No Lunch Pass
Not a day goes by when we aren’t told how Big Food conspires to make us fat while exploiting our environment. Is this really the end of our debate about the state of our food system?
Tyler Cowen’s book, An Economist Gets Lunch (2012), offers an alternative view, one that might spread the blame rather than give us all a pass. He suggests that regulation, television, war, and changing demographics in the 20th century shaped a food system that looks industrial and often tasteless — and in some cases, harmful to our health.
Cowen’s view is this: First, Prohibition in the 1920s put many restaurants out of business, since they relied on revenue from alcohol sales to financially sustain them. Many of the restaurants that went out of business were serving more creative, gastronomic meals to their customers. So culinary innovation left the American food culture with the closure of their restaurants. The restaurants that survived were those who catered to customers who did not drink alcohol with meals and were less discriminating, happy with diners, coffee shops, and less inventive cuisine. (Europe, on the other hand, had no Prohibition Era, so they kept their creative juices flowing, keeping culinary standards high.)

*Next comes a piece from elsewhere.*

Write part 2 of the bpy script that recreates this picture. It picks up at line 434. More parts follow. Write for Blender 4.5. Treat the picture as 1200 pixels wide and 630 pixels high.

World War II kept culinary standards low with the onslaught of rationing, the disappearance of quality ingredients, and the entry of women in the workforce. Women moved their families to convenience food and stopped creating an American food culture while burying home economics in schools. More preservatives appeared in food as households relied on meals made in advance of the workweek. Long distance supply chains developed to enable more food to travel through a more industrialized system so that Americans could have low-cost, easy to make food while women disappeared from the kitchen. Convenience food arrived. Big Food, as it’s called today, was created by the consumer as the consumer changed, eating habits changed and American food culture stalled.
“Big Food, as it’s called today, was created by the consumer as the consumer changed, eating habits changed and the American food culture stalled.”
Added to this was a move toward nativism during the mid-19th century, depriving American cuisine of the lusty, creative, and diverse favors brought to the table by immigrants. That’s changed now, but in the 1920s and 1930s, restrictions collided with war, Prohibition, and the Depression. And the arrival of television, which, as we know, brought TV dinners, endless gawking at cheesy shows, the demise of family meal times, and the emergence of children as the arbiters of taste. Families, even now, allow kids to determine the food on the table. Usually, that’s not kale and brown rice, salads or vegetables.
Tyler Cowen offers us an opportunity to look in more places for the source of (and solution to) our current predicament. Maybe Big Food is an easy target, but our curiosity can be fed by a more diverse range of topics by diving into American culture, finding how to change our media addiction, being curious about new ingredients and cooking a meal in our own kitchen.